Washington Supreme Court Ruling on Prevailing Wage Law Could Increase the Cost of Public Works

(The Center Square) – The Washington Supreme Court has reversed a lower court to find the state’s latest prevailing wage law constitutional.


The statute “requires the industrial statistician” at the Washington Department of Labor and Industries “to adopt the prevailing wage from whichever collective bargaining agreement (CBA) covering work in a particular county has the highest wages, if such a CBA exists,” said the court in its decision Thursday.

Several groups of builders and contractors had brought suit, claiming the law, passed in 2018 by the Washington Legislature, was “an unconstitutional delegation of legislative authority.” The trial court found for the government, the appeals court for the builders, and now the state’s highest court has reversed that decision.

Previously, L&I could look at several different metrics to calculate the prevailing wage, which is the hourly wage the government requires contractors to pay their workers. The new law changed that and likely increased costs in the process.

Andrew Villeneuve, founder of the Northwest Progressive Institute, cheered the ruling.

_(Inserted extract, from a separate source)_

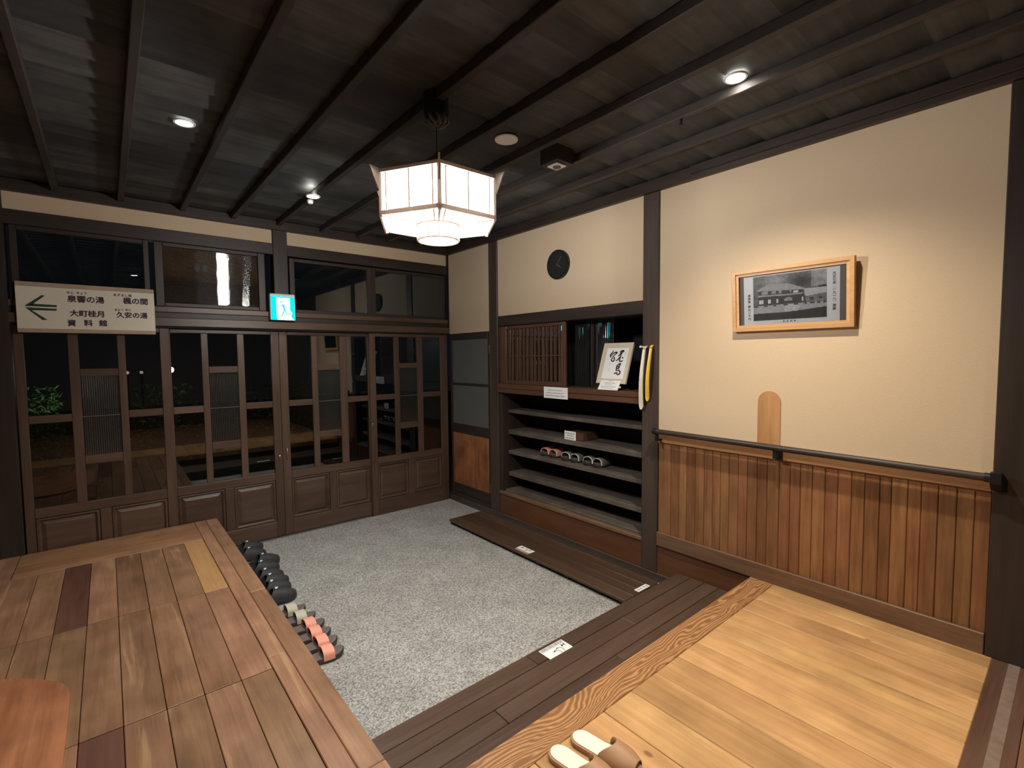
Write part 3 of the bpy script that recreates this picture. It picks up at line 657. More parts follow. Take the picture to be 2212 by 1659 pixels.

“This welcome decision confirms that the Legislature followed the Constitution in its efforts to shore up our prevailing wage system, which has been beneficial to Washington workers,” he told The Center Square in an email. “We thank the Court for its thoughtful resolution of the case.”

He explained, “The purpose of SSB 5493, which passed with bipartisan support in the 2018 session, was to improve our prevailing wage system. The law directs the Department of Labor & Industries to establish prevailing wage rates, and provides that if there are no applicable collective bargaining agreements to base those rates off of, the department’s industrial statistician shall establish the prevailing rate either by conducting wage and hour surveys or other appropriate methods.”

The Association of General Contractors had “challenged the constitutionality of SSB 5493, contending the Legislature overstepped its authority when it adopted this law. But as the Supreme Court has made clear, the Legislature did not overstep,” Villeneuve said.

Washington state constitutional questions aside, Competitive Enterprise Institute research fellow Sean Higgins doesn’t believe the law is an improvement.

“‘Prevailing wage laws’ are literally designed to drive up the labor costs of public works projects so that there is no advantage for a company that bids on the contracts to be non-union,” Higgins told The Center Square via email. “These laws say the company accepting the government contract must pay their workers the ‘prevailing wage’ in that region for the type of work involved in the contract. Precisely how this ‘prevailing wage’ is determined can vary but the law usually sets it up so that it is about what unionized companies pay their workers.”

Higgins explained there is nothing in the Washington law “that establishes any minimum number of businesses that have to be surveyed. It’s just ‘whatever the unionized ones pay.’ If there is just one unionized company in this field, then what it negotiated in its collective bargaining agreement automatically becomes the ‘prevailing wage’ for the type of work involved.”

Under that situation, “The non-union contractor loses any advantage they have to use their lower labor costs to win the contract by putting in a low bid,” he said. “It also means that if your business is government contracting you might as well accept a union at your company because you have to pay your workers union wages regardless.”

It also means that public works projects will cost more, “with taxpayers ultimately footing the bill,” he said.